Improving the handling of embargoed hardware-security bugs

Posted Oct 25, 2018 21:07 UTC (Thu) by hansendc (subscriber, #7363) [Link]

I wondered the same thing for software vendors. Surely they don't stop selling software while there's an embargo in place for a new security issue.

Improving the handling of embargoed hardware-security bugs

Posted Nov 1, 2018 5:09 UTC (Thu) by brooksmoses (guest, #88422) [Link]

Adding to my other comment, note that "exploit is already in the wild" is a spectrum.
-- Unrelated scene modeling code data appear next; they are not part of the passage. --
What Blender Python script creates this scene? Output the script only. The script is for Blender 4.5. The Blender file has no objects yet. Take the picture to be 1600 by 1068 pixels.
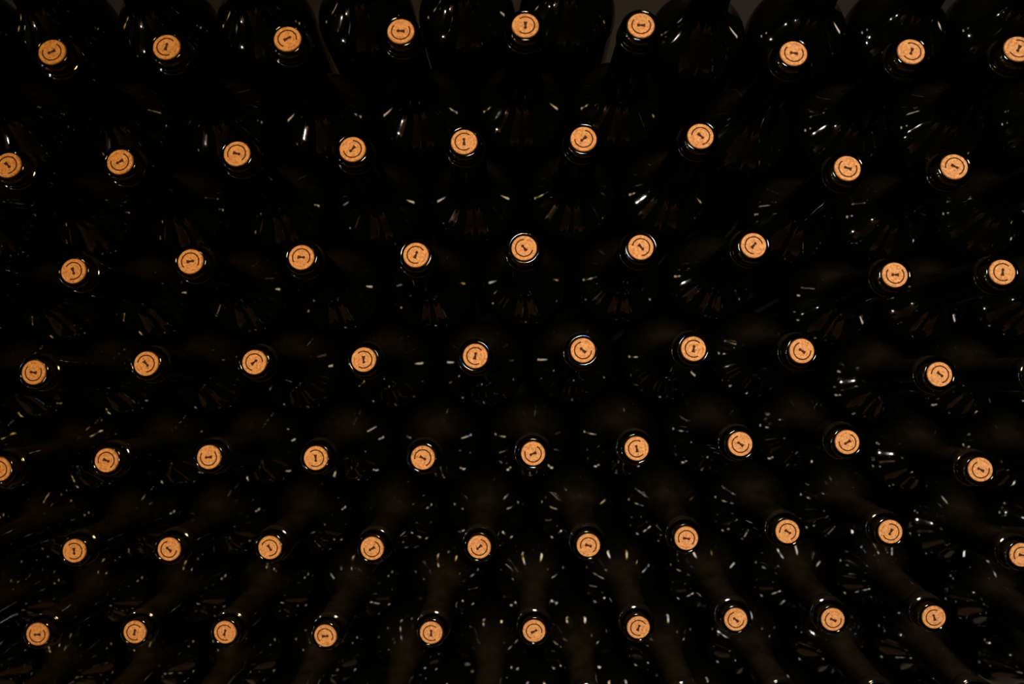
import bpy, math, random
from mathutils import Matrix, Vector

random.seed(11)
SC = bpy.context.scene
COL = SC.collection
MM = 0.001
FLOOR_Z = -1.05            # camera stands about 1.15 m above the cellar floor

# ------------------------------------------------------------------ camera
cam_data = bpy.data.cameras.new('camera')
cam = bpy.data.objects.new('camera', cam_data)
COL.objects.link(cam)
cam_data.sensor_fit = 'HORIZONTAL'
cam_data.sensor_width = 36.0
cam_data.lens = 24.0075
cam_data.clip_start = 0.01
cam.matrix_world = Matrix((
    (0.99946, 0.02989, 0.01356, 0.03579),
    (0.00745, 0.19555, -0.98067, -0.48709),
    (-0.03196, 0.98024, 0.19522, 0.10665),
    (0, 0, 0, 1)))
cam_data.dof.use_dof = True
cam_data.dof.focus_distance = 0.50
cam_data.dof.aperture_fstop = 3.6
SC.camera = cam

# ------------------------------------------------------------------ world, lights, exposure
world = bpy.data.worlds.new('cellar_dark')
SC.world = world
world.use_nodes = True
world.node_tree.nodes['Background'].inputs[0].default_value = (0.0, 0.0, 0.0, 1)
world.node_tree.nodes['Background'].inputs[1].default_value = 0.0
SC.view_settings.view_transform = 'Standard'
SC.view_settings.look = 'None'
SC.view_settings.gamma = 1.0
SC.view_settings.use_curve_mapping = False
SC.view_settings.exposure = -0.28

def lamp(name, loc, power, colour, radius):
    d = bpy.data.lights.new(name, 'POINT')
    d.energy = power
    d.color = colour
    d.shadow_soft_size = radius
    o = bpy.data.objects.new(name, d)
    o.location = loc
    COL.objects.link(o)
    return o

def spotlight(name, loc, aim, power, colour, radius, angle):
    d = bpy.data.lights.new(name, 'SPOT')
    d.energy = power
    d.color = colour
    d.shadow_soft_size = radius
    d.spot_size = math.radians(angle)
    d.spot_blend = 1.0
    o = bpy.data.objects.new(name, d)
    o.location = loc
    o.rotation_euler = (Vector(aim) - Vector(loc)).to_track_quat('-Z', 'Y').to_euler()
    COL.objects.link(o)
    return o

# a twin spot under the ceiling: a warm lamp on the whole stack, a cooler one turned to the right
spotlight('warm_ceiling_spot', (0.12, -1.35, 0.80), (0.18, 0.0, -0.40), 128.0, (1.0, 0.60, 0.10), 0.14, 72)
spotlight('cool_ceiling_spot', (0.20, -1.35, 0.80), (0.44, 0.0, -0.30), 100.0, (0.46, 0.69, 1.0), 0.14, 62)
# three bare bulbs down the passage at the left
lamp('passage_bulb', (-1.20, -0.70, 0.30), 7.5, (1.0, 0.90, 0.76), 0.031)
lamp('passage_bulb', (-1.65, -0.62, -0.08), 17.0, (1.0, 0.90, 0.76), 0.042)
lamp('passage_bulb', (-2.10, -0.95, -0.86), 16.0, (1.0, 0.90, 0.76), 0.045)

# ------------------------------------------------------------------ materials
def mat(name):
    m = bpy.data.materials.new(name)
    m.use_nodes = True
    nt = m.node_tree
    return m, nt, nt.nodes['Principled BSDF']

def math_node(nt, op, a, b=None, c=None):
    n = nt.nodes.new('ShaderNodeMath')
    n.operation = op
    for i, v in enumerate((a, b, c)):
        if v is None:
            continue
        if isinstance(v, (int, float)):
            n.inputs[i].default_value = v
        else:
            nt.links.new(v, n.inputs[i])
    return n.outputs[0]

def noise(nt, vec, scale, detail=3.0, rough=0.5):
    n = nt.nodes.new('ShaderNodeTexNoise')
    n.inputs['Scale'].default_value = scale
    n.inputs['Detail'].default_value = detail
    n.inputs['Roughness'].default_value = rough
    if vec is not None:
        nt.links.new(vec, n.inputs['Vector'])
    return n

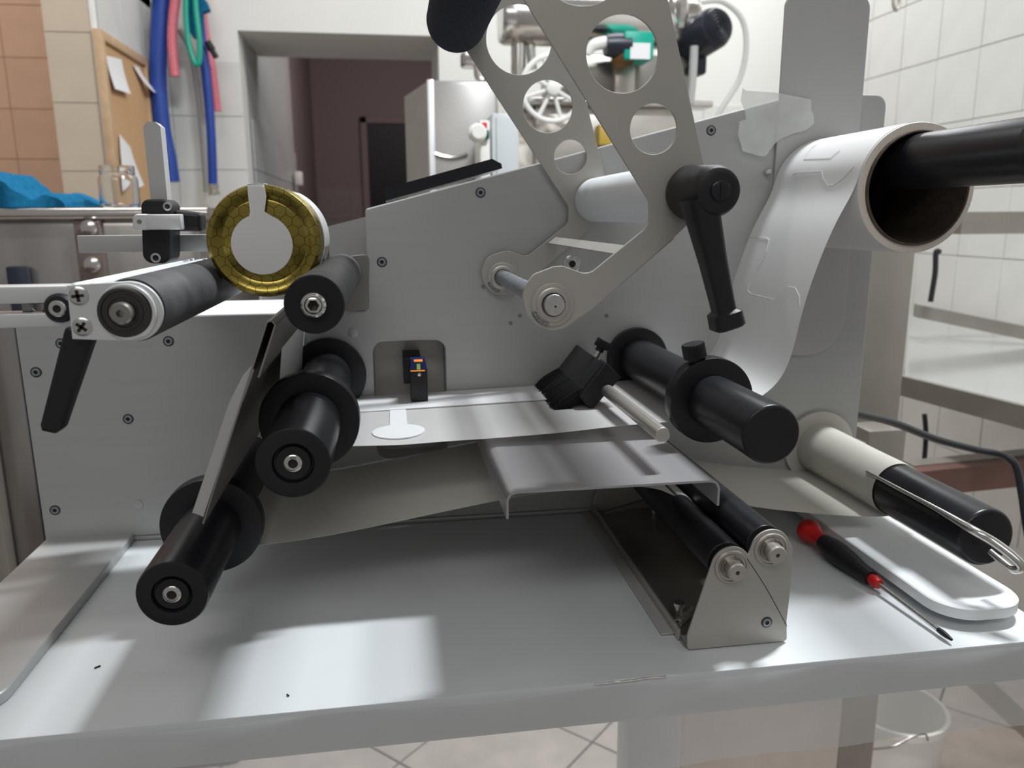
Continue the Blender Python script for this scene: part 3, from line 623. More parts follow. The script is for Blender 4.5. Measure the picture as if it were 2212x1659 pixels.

There's "widely known and available in 'download it and run it' exploits", and there's "being hoarded by a few people as a zero-day to be deployed on one or two high-value targets".

Making a bug public is probably going to put it into the first of those categories in reasonably short order.

Meanwhile, if the exploit becomes widely known and being actively used at the script kiddie level while it's under embargo, it's likely that someone in the anti-attacker community is going to find out about it fairly quickly due to poor opsec on the part of some script kiddie, at which point the embargo is basically irrelevant.

So, effectively the tradeoff you get is something more like: Would you rather be aware of a known risk that every hack-script builder also knows about and you don't have a good fix for, or gamble that you're not going to be the target of this particular hack when it's used as a tightly-targeted zero-day?

Personally, I think if the latter is a serious concern to you, the precautions that you would have taken had you known about Meltdown before the embargo was lifted are pretty much precautions you should be taking regardless: Don't trust software you haven't completely vetted to run on your machine, don't trust any interface to be an impenetrable barrier unless you can (and do) audit the traffic, and assume timing data on that traffic is an exploitable side channel that you need to secure.